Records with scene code
——

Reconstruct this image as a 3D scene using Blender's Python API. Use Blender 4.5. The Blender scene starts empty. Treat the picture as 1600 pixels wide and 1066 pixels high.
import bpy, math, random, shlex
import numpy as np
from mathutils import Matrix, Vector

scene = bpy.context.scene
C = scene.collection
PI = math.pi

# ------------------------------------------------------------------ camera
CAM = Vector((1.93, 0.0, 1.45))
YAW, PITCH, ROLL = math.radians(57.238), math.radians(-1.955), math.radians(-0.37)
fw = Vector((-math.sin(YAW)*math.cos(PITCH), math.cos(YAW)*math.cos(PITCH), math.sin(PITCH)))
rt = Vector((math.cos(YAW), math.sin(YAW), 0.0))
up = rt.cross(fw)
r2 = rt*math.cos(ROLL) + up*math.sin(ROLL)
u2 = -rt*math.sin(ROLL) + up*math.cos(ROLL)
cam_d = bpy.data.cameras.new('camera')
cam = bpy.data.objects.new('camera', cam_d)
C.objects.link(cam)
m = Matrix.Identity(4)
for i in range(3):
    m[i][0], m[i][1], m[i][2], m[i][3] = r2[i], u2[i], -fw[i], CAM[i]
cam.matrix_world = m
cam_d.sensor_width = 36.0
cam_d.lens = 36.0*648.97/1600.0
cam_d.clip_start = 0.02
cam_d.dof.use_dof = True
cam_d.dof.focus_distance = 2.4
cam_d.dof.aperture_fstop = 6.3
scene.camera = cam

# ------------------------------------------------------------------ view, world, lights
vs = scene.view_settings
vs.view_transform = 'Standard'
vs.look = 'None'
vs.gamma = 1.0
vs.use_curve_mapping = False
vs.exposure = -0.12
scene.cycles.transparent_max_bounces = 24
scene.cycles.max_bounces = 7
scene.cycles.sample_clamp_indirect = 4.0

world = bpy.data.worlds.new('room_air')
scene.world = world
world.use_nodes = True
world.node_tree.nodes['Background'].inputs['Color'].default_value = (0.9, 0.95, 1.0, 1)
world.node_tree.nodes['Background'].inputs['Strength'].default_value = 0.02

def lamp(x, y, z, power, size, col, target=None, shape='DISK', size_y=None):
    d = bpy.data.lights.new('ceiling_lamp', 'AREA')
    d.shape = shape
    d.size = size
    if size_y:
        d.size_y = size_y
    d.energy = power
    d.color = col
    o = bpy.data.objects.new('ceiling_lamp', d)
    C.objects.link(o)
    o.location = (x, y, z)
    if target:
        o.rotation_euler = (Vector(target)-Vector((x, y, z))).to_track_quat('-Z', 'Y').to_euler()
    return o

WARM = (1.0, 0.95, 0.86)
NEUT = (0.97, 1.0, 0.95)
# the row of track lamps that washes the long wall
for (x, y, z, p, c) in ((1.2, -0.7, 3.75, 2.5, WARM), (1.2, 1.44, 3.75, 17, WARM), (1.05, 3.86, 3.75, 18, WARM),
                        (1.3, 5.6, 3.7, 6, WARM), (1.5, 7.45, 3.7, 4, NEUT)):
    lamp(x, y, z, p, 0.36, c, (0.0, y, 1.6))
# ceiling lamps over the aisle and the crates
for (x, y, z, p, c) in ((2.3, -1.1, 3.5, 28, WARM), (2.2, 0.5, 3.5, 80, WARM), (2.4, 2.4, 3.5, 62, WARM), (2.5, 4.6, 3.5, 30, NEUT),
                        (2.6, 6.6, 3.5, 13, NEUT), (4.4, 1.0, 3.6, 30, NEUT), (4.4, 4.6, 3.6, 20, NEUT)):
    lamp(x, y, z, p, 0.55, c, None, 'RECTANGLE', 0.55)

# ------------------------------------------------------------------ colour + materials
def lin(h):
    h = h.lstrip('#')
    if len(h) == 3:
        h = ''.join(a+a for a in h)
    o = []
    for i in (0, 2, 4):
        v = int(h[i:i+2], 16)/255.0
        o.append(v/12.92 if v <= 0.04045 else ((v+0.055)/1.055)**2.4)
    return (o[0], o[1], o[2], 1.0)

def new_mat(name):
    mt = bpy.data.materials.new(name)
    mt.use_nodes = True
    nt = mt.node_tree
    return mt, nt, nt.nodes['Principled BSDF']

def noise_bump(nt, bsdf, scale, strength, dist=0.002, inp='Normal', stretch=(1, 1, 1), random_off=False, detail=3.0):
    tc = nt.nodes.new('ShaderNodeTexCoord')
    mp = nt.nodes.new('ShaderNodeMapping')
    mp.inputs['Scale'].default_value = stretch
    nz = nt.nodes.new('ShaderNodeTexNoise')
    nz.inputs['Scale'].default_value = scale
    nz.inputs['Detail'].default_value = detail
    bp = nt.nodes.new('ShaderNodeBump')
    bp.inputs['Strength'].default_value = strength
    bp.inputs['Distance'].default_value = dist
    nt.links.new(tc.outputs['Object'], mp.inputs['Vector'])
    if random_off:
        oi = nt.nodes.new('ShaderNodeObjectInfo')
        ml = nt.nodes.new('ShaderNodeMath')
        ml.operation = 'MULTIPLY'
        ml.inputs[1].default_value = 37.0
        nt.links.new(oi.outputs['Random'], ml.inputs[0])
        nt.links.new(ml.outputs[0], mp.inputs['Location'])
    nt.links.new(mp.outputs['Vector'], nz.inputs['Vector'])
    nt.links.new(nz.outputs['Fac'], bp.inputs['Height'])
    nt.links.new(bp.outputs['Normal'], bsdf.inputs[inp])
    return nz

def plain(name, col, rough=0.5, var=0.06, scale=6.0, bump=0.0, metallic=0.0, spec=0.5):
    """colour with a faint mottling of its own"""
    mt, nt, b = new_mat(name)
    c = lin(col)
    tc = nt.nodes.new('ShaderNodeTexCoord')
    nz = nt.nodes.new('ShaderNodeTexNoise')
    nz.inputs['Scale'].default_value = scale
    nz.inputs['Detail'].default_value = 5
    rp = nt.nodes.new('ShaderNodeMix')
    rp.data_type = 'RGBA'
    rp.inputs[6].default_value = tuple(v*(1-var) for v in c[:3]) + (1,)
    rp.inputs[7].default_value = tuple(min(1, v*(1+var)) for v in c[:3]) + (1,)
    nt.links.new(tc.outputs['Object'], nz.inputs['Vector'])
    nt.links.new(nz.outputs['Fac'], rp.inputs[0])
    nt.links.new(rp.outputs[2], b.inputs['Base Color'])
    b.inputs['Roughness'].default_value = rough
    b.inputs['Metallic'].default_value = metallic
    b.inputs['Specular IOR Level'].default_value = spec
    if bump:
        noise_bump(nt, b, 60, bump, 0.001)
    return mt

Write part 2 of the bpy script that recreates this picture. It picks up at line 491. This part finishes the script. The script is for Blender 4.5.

——

Extract the data in full. Keep it word for word.

The solution:
Reconstruct this image as a 3D scene using Blender's Python API. Use Blender 4.5. The Blender scene starts empty. Treat the picture as 1600 pixels wide and 1066 pixels high.
import bpy, math, random, shlex
import numpy as np
from mathutils import Matrix, Vector

scene = bpy.context.scene
C = scene.collection
PI = math.pi

# ------------------------------------------------------------------ camera
CAM = Vector((1.93, 0.0, 1.45))
YAW, PITCH, ROLL = math.radians(57.238), math.radians(-1.955), math.radians(-0.37)
fw = Vector((-math.sin(YAW)*math.cos(PITCH), math.cos(YAW)*math.cos(PITCH), math.sin(PITCH)))
rt = Vector((math.cos(YAW), math.sin(YAW), 0.0))
up = rt.cross(fw)
r2 = rt*math.cos(ROLL) + up*math.sin(ROLL)
u2 = -rt*math.sin(ROLL) + up*math.cos(ROLL)
cam_d = bpy.data.cameras.new('camera')
cam = bpy.data.objects.new('camera', cam_d)
C.objects.link(cam)
m = Matrix.Identity(4)
for i in range(3):
    m[i][0], m[i][1], m[i][2], m[i][3] = r2[i], u2[i], -fw[i], CAM[i]
cam.matrix_world = m
cam_d.sensor_width = 36.0
cam_d.lens = 36.0*648.97/1600.0
cam_d.clip_start = 0.02
cam_d.dof.use_dof = True
cam_d.dof.focus_distance = 2.4
cam_d.dof.aperture_fstop = 6.3
scene.camera = cam

# ------------------------------------------------------------------ view, world, lights
vs = scene.view_settings
vs.view_transform = 'Standard'
vs.look = 'None'
vs.gamma = 1.0
vs.use_curve_mapping = False
vs.exposure = -0.12
scene.cycles.transparent_max_bounces = 24
scene.cycles.max_bounces = 7
scene.cycles.sample_clamp_indirect = 4.0

world = bpy.data.worlds.new('room_air')
scene.world = world
world.use_nodes = True
world.node_tree.nodes['Background'].inputs['Color'].default_value = (0.9, 0.95, 1.0, 1)
world.node_tree.nodes['Background'].inputs['Strength'].default_value = 0.02

def lamp(x, y, z, power, size, col, target=None, shape='DISK', size_y=None):
    d = bpy.data.lights.new('ceiling_lamp', 'AREA')
    d.shape = shape
    d.size = size
    if size_y:
        d.size_y = size_y
    d.energy = power
    d.color = col
    o = bpy.data.objects.new('ceiling_lamp', d)
    C.objects.link(o)
    o.location = (x, y, z)
    if target:
        o.rotation_euler = (Vector(target)-Vector((x, y, z))).to_track_quat('-Z', 'Y').to_euler()
    return o

WARM = (1.0, 0.95, 0.86)
NEUT = (0.97, 1.0, 0.95)
# the row of track lamps that washes the long wall
for (x, y, z, p, c) in ((1.2, -0.7, 3.75, 2.5, WARM), (1.2, 1.44, 3.75, 17, WARM), (1.05, 3.86, 3.75, 18, WARM),
                        (1.3, 5.6, 3.7, 6, WARM), (1.5, 7.45, 3.7, 4, NEUT)):
    lamp(x, y, z, p, 0.36, c, (0.0, y, 1.6))
# ceiling lamps over the aisle and the crates
for (x, y, z, p, c) in ((2.3, -1.1, 3.5, 28, WARM), (2.2, 0.5, 3.5, 80, WARM), (2.4, 2.4, 3.5, 62, WARM), (2.5, 4.6, 3.5, 30, NEUT),
                        (2.6, 6.6, 3.5, 13, NEUT), (4.4, 1.0, 3.6, 30, NEUT), (4.4, 4.6, 3.6, 20, NEUT)):
    lamp(x, y, z, p, 0.55, c, None, 'RECTANGLE', 0.55)

# ------------------------------------------------------------------ colour + materials
def lin(h):
    h = h.lstrip('#')
    if len(h) == 3:
        h = ''.join(a+a for a in h)
    o = []
    for i in (0, 2, 4):
        v = int(h[i:i+2], 16)/255.0
        o.append(v/12.92 if v <= 0.04045 else ((v+0.055)/1.055)**2.4)
    return (o[0], o[1], o[2], 1.0)

def new_mat(name):
    mt = bpy.data.materials.new(name)
    mt.use_nodes = True
    nt = mt.node_tree
    return mt, nt, nt.nodes['Principled BSDF']

def noise_bump(nt, bsdf, scale, strength, dist=0.002, inp='Normal', stretch=(1, 1, 1), random_off=False, detail=3.0):
    tc = nt.nodes.new('ShaderNodeTexCoord')
    mp = nt.nodes.new('ShaderNodeMapping')
    mp.inputs['Scale'].default_value = stretch
    nz = nt.nodes.new('ShaderNodeTexNoise')
    nz.inputs['Scale'].default_value = scale
    nz.inputs['Detail'].default_value = detail
    bp = nt.nodes.new('ShaderNodeBump')
    bp.inputs['Strength'].default_value = strength
    bp.inputs['Distance'].default_value = dist
    nt.links.new(tc.outputs['Object'], mp.inputs['Vector'])
    if random_off:
        oi = nt.nodes.new('ShaderNodeObjectInfo')
        ml = nt.nodes.new('ShaderNodeMath')
        ml.operation = 'MULTIPLY'
        ml.inputs[1].default_value = 37.0
        nt.links.new(oi.outputs['Random'], ml.inputs[0])
        nt.links.new(ml.outputs[0], mp.inputs['Location'])
    nt.links.new(mp.outputs['Vector'], nz.inputs['Vector'])
    nt.links.new(nz.outputs['Fac'], bp.inputs['Height'])
    nt.links.new(bp.outputs['Normal'], bsdf.inputs[inp])
    return nz

def plain(name, col, rough=0.5, var=0.06, scale=6.0, bump=0.0, metallic=0.0, spec=0.5):
    """colour with a faint mottling of its own"""
    mt, nt, b = new_mat(name)
    c = lin(col)
    tc = nt.nodes.new('ShaderNodeTexCoord')
    nz = nt.nodes.new('ShaderNodeTexNoise')
    nz.inputs['Scale'].default_value = scale
    nz.inputs['Detail'].default_value = 5
    rp = nt.nodes.new('ShaderNodeMix')
    rp.data_type = 'RGBA'
    rp.inputs[6].default_value = tuple(v*(1-var) for v in c[:3]) + (1,)
    rp.inputs[7].default_value = tuple(min(1, v*(1+var)) for v in c[:3]) + (1,)
    nt.links.new(tc.outputs['Object'], nz.inputs['Vector'])
    nt.links.new(nz.outputs['Fac'], rp.inputs[0])
    nt.links.new(rp.outputs[2], b.inputs['Base Color'])
    b.inputs['Roughness'].default_value = rough
    b.inputs['Metallic'].default_value = metallic
    b.inputs['Specular IOR Level'].default_value = spec
    if bump:
        noise_bump(nt, b, 60, bump, 0.001)
    return mt

Write part 2 of the bpy script that recreates this picture. It picks up at line 491. This part finishes the script. The script is for Blender 4.5.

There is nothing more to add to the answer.